_TASK DETAILS_:
Extract, word for word, every line from the one containing "Model this scene" through the one containing "rad = math.radians", with both end lines kept.

_DATA SHOWN_:
________________________________________
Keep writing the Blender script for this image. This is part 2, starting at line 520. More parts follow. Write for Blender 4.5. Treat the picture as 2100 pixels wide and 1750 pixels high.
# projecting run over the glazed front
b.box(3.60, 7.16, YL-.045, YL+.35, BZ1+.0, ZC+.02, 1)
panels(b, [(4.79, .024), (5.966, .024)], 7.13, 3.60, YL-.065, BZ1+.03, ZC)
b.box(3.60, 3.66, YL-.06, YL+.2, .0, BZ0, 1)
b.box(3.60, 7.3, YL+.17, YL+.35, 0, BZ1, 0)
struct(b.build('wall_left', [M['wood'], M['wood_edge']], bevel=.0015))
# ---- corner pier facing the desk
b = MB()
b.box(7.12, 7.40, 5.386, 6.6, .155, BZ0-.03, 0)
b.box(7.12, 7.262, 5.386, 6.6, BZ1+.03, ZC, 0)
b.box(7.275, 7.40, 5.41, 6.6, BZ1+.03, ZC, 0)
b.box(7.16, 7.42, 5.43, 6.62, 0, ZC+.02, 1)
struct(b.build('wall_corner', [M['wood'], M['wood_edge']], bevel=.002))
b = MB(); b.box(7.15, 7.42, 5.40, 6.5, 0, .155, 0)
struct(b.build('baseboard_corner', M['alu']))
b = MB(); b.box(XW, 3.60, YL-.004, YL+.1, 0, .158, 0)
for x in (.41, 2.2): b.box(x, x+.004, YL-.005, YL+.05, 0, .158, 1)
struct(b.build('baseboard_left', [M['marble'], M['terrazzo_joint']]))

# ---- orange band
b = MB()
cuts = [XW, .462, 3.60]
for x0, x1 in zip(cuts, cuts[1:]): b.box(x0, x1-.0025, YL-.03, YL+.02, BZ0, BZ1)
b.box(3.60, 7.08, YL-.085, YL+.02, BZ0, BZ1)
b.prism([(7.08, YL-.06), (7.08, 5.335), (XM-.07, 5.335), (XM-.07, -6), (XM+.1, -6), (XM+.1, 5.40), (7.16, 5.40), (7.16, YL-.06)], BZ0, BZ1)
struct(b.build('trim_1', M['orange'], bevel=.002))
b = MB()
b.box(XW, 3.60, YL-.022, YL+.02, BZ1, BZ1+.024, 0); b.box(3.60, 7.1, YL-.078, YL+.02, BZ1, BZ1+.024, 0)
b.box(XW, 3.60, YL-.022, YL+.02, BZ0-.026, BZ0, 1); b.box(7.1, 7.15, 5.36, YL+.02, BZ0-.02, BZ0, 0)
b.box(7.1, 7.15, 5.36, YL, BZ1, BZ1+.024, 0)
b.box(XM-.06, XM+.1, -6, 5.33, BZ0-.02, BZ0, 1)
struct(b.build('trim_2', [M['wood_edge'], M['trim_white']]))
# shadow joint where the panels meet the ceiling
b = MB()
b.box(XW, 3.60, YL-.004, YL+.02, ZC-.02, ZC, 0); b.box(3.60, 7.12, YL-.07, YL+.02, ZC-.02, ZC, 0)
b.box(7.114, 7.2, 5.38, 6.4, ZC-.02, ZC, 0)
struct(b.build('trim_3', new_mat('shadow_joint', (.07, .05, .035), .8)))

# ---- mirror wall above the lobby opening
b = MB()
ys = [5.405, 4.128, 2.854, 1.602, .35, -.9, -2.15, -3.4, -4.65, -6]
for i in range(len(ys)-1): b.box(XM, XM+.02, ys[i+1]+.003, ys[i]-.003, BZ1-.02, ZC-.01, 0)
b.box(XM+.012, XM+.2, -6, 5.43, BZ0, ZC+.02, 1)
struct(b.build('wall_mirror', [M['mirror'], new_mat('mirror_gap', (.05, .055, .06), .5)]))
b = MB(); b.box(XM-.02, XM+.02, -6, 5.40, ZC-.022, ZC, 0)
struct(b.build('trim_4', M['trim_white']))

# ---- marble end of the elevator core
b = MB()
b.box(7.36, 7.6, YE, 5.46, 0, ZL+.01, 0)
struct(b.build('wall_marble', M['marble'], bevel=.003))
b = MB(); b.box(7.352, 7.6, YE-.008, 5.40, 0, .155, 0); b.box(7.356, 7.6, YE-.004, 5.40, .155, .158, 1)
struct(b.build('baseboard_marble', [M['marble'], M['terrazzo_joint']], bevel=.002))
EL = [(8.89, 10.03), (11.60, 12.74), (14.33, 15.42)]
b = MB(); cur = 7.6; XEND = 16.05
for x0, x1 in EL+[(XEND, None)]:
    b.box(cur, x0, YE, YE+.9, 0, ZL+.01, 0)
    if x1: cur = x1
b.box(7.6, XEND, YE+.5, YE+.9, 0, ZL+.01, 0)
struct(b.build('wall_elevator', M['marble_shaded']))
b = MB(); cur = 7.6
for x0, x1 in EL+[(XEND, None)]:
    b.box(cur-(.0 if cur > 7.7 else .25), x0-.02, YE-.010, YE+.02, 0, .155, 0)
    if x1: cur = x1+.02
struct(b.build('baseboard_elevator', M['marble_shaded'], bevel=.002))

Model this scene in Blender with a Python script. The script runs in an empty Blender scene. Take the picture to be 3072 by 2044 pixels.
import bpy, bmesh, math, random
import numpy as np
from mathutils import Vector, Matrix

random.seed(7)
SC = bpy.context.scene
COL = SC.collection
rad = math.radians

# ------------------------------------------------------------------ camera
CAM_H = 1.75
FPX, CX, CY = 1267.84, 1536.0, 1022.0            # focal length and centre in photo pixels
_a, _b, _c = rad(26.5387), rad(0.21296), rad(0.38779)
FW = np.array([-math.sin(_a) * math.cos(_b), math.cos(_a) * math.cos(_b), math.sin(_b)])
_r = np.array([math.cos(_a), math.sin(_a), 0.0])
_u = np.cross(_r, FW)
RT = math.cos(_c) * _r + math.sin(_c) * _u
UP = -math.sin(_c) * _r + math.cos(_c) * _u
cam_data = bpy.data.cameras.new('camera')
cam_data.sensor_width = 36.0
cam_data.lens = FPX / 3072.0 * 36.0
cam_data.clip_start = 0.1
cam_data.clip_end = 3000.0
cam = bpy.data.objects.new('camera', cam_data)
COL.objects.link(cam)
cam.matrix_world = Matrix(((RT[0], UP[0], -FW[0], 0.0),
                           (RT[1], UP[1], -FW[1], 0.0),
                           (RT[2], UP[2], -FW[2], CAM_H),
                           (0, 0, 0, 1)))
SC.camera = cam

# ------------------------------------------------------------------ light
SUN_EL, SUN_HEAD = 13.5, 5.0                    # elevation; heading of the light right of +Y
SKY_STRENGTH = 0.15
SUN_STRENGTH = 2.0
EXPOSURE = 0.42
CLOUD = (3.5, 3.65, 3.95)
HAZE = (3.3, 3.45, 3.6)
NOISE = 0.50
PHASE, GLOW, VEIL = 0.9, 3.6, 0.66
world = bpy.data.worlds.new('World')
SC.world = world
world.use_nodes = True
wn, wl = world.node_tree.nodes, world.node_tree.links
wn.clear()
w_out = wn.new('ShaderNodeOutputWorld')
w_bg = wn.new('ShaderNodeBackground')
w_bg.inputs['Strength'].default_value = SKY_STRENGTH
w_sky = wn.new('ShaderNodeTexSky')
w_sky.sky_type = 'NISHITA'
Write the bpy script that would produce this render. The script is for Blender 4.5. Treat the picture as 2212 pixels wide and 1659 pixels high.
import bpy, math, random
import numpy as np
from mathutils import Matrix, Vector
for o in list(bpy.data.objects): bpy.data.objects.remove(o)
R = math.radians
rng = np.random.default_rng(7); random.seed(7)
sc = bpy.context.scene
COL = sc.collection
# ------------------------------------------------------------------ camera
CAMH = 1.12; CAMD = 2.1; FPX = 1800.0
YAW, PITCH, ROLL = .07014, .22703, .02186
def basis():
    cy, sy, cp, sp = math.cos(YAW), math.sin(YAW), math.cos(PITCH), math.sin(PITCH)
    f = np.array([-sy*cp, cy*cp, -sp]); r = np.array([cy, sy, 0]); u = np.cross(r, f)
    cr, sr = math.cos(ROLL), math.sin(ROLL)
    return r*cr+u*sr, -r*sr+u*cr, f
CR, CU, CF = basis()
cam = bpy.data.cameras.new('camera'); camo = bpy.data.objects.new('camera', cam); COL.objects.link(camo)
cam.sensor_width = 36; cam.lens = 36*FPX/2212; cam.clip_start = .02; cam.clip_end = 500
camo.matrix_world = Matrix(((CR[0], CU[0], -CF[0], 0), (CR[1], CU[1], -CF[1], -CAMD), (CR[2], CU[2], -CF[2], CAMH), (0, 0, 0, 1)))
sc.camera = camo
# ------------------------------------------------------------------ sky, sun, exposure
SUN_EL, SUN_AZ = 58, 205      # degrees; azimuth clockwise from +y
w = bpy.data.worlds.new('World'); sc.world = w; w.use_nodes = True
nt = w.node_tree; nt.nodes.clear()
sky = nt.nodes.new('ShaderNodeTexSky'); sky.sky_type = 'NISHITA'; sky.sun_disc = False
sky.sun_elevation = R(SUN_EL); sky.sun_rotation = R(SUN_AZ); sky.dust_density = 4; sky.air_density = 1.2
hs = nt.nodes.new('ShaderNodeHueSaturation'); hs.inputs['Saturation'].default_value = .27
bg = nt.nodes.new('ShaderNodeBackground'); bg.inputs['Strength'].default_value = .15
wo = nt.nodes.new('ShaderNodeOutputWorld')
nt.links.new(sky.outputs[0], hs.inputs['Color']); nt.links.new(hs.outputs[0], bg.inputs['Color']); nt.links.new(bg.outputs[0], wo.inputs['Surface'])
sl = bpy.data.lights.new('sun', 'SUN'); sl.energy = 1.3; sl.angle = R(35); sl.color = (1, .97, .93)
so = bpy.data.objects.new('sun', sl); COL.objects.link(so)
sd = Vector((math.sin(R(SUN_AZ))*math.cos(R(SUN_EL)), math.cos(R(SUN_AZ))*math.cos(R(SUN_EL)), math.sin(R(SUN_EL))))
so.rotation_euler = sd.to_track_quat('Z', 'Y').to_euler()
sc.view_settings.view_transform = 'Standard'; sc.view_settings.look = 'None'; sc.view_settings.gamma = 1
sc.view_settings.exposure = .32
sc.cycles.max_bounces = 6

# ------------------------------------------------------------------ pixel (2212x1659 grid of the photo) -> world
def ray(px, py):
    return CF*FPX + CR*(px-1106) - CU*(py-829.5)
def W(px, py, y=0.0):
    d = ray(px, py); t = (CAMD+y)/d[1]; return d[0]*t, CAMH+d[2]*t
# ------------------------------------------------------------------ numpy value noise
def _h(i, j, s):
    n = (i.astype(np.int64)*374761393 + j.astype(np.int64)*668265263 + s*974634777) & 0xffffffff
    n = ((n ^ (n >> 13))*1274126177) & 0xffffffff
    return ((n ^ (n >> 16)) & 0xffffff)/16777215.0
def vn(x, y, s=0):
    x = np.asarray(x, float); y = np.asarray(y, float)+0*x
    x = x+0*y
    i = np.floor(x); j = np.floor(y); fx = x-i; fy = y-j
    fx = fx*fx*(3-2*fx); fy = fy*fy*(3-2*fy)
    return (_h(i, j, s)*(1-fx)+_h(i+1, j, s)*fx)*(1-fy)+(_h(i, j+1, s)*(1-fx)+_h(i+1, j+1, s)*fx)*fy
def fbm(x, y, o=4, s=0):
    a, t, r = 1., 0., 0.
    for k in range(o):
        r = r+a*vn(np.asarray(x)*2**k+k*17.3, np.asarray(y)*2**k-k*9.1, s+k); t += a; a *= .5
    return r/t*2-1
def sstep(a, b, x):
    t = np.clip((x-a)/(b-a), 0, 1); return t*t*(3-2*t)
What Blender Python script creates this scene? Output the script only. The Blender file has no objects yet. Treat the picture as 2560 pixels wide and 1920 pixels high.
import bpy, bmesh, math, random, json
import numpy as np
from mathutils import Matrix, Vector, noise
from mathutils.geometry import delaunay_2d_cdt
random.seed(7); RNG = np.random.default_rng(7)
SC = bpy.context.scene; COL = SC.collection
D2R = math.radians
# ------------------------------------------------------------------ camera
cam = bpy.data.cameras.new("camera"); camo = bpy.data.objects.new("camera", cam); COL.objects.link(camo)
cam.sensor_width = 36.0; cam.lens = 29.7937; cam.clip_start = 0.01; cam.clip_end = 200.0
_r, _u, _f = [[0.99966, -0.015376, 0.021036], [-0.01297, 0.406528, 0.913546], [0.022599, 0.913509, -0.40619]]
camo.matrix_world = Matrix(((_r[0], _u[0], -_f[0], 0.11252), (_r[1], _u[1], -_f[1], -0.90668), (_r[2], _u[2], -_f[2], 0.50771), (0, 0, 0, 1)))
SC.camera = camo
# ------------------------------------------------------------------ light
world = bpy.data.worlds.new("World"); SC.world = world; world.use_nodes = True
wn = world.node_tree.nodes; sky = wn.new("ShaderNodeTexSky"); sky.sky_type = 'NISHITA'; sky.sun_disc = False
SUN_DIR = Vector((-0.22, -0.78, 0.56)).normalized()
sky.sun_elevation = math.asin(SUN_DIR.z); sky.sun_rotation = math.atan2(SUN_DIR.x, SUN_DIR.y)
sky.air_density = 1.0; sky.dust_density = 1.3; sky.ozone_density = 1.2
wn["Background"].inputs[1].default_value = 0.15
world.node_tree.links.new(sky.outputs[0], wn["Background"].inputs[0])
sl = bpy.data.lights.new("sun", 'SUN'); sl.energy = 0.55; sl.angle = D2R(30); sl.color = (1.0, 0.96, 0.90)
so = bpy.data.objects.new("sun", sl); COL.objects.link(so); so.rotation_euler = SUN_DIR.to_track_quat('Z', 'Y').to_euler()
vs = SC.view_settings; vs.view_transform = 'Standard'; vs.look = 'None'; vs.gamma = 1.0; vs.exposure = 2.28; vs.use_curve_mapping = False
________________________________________
_REPLY TO THE EXERCISE_:
Model this scene in Blender with a Python script. The script runs in an empty Blender scene. Take the picture to be 3072 by 2044 pixels.
import bpy, bmesh, math, random
import numpy as np
from mathutils import Vector, Matrix

random.seed(7)
SC = bpy.context.scene
COL = SC.collection
rad = math.radians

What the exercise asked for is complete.